The Sense of an Ending is an adaptation of Julian Barnes’s 2011 Man Booker prize-winning novel starring Jim Broadbent (we love Jim Broadbent), Harriet Walter (we love Harriet Walter) and Charlotte Rampling (we love, love, love Charlotte Rampling). With such a cast, you’d be minded to think it can’t fail, and it doesn’t in this respect. The performances are transfixing throughout. But it does not satisfy emotionally, as the ending of The Sense of an Ending makes no sense. It’s a (Non)Sense of an Ending. Same with the book, which, on completing, I think I threw across the room with a: what? Is that it?
As directed by Ritesh Batra (The Lunchbox), and as set in a London where you seem to be able to get from Highgate to a south-west postcode in a jiffy — I couldn’t help noticing; sorry — the film has Broadbent playing Tony Webster, who is divorced, runs a small vintage-camera shop, and is melancholic, grumpy, wry. In other words, it’s a role with ‘Jim’ and ‘Broadbent’ written all over it. And when a role has ‘Jim’ and ‘Broadbent’ written all over it, then you want Jim Broadbent to play it, and he manages to make Tony sympathetic, and even endearing, whereas otherwise he almost certainly wouldn’t be. Tony lives a dull, closed-down, emotionally detached kind of life, which you may not quite believe, perhaps because Broadbent makes Tony rather too alert — those bright-blue eyes, have they ever missed anything? — but you just have to buy this, plus the way he’s suddenly rocked to his core by an event that forces him to Confront. His. Past. This occurs when the mother of his university girlfriend, Veronica, wills him £500 and the diary of his school friend, Adrian, who dated Veronica after they went their separate ways. Why was Tony in her will? Why does she have Adrian’s diary? What does the diary say? We are hyped for disclosure and then, ideally, closure. That, rightly or wrongly, is our narrative expectation. Yet we will be sorely thwarted here.

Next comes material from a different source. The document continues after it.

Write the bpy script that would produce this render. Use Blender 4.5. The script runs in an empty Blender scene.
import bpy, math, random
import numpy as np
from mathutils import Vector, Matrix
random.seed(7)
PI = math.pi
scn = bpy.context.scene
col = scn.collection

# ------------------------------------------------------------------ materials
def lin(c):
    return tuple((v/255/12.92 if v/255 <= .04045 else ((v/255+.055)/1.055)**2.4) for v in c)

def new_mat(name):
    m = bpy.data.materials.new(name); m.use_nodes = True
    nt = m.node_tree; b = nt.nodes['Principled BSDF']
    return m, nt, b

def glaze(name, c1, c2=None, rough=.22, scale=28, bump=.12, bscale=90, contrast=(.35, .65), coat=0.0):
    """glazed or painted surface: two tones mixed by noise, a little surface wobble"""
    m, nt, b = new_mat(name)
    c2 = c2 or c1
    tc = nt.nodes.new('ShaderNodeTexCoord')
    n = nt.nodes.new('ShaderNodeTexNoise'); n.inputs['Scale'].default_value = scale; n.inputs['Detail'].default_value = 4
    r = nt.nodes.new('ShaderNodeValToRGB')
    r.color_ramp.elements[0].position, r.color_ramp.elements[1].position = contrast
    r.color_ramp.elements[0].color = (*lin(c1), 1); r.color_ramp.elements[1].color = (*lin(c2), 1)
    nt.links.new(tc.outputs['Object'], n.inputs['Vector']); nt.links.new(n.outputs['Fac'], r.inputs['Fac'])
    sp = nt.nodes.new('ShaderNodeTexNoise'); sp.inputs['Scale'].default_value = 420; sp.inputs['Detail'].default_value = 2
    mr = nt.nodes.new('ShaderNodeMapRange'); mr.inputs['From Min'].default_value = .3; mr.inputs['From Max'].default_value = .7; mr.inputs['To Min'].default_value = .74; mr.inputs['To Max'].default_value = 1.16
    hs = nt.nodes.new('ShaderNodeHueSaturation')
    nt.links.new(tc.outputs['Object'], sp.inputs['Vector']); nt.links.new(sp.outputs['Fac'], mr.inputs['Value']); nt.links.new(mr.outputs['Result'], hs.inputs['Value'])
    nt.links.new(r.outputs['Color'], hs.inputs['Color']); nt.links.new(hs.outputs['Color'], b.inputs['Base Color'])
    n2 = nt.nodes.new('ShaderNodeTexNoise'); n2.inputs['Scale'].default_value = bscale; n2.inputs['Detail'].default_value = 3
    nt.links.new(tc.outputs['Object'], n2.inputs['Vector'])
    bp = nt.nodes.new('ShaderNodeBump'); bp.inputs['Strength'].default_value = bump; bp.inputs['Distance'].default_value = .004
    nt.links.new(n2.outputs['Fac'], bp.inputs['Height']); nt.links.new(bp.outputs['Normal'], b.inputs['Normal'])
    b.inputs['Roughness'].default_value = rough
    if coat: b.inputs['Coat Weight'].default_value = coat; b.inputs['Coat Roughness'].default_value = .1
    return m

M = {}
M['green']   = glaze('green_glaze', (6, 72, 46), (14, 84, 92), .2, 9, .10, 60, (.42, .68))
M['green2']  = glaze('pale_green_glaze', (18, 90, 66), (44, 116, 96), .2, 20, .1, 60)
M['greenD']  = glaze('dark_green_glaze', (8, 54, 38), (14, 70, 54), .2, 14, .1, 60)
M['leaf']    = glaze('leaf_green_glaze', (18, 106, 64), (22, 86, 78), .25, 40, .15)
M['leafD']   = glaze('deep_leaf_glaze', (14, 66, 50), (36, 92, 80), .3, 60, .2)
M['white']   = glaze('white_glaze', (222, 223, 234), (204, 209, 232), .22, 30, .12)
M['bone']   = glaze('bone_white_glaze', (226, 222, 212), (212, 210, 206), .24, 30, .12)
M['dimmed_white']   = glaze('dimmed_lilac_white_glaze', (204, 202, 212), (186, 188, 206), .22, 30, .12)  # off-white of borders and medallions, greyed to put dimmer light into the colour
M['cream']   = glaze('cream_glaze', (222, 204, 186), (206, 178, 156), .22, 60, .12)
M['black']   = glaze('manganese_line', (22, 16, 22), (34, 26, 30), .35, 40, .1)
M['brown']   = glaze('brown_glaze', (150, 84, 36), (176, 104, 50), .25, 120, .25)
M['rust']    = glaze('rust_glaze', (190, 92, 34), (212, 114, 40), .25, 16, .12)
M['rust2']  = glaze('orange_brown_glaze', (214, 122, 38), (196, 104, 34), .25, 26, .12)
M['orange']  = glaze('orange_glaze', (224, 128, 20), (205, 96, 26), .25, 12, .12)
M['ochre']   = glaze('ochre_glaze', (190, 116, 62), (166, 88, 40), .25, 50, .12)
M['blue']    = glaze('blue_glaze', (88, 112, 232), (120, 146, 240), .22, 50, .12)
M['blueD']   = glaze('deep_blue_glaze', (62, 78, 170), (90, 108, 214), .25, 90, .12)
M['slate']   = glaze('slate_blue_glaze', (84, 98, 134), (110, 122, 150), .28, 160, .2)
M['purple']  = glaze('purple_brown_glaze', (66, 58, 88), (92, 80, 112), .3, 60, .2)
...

The action is divided, somewhat prosaically, between two timelines. There’s the past, with Tony flashing back to his schooldays (he is played by Billy Howle as a young man) and his friendship with Adrian (Joe Alwyn) — we are told he was brilliant, yet we see little evidence — as well as his relationship with Veronica (Freya Mavor), who takes him to stay with her family for a very odd kind of weekend filled with sexual tension, and fried eggs gone wrong. And then there’s the now, which has Tony explaining what happened back then, as far as he remembers, to his ex-wife Margaret (Walter; terrific), who is a very long suffering ex-wife. (I think if my ex-husband kept trucking up to go over and over the details of his first-ever girlfriend, I’d mostly draw the curtains, cower behind the sofa and pretend to be out.) The two have a pregnant daughter (Michelle Dockery, whom we don’t yet love, but she is young and still has time). And Rampling, meanwhile, plays the Veronica of today. She is awarded the least screen time and is given rather little to do, but Rampling does not need much screen time or much of anything to do to be riveting. Although quite why Veronica is so bitter, we don’t know. And quite why she doesn’t take some responsibility for what occurred we also don’t know. There’s a lot we don’t know, irritatingly.
This is about memory, how we slice and dice our pasts to come up with a self we can live with. Tony does make a discovery — to do with a letter he sent all those years ago; is that it? — although why that makes him the one responsible… you guessed it, we don’t know. But his new self-knowledge, such as it is, has a powerful redemptive effect. Tony has learned to feel again; Tony has learned to feel for his daughter, his ex-wife, even the postman. And we never understand why. We don’t expect every loose end to always be tied up — even though it would be nice — but you do, I think, have the right to expect some understanding of why.
That said, the performances certainly lift this above being yet another film about middle-aged, middle-class people pootling around London (in a jiffy!) while fretting about themselves. But it is entirely about the journey, not the destination. Just so you know.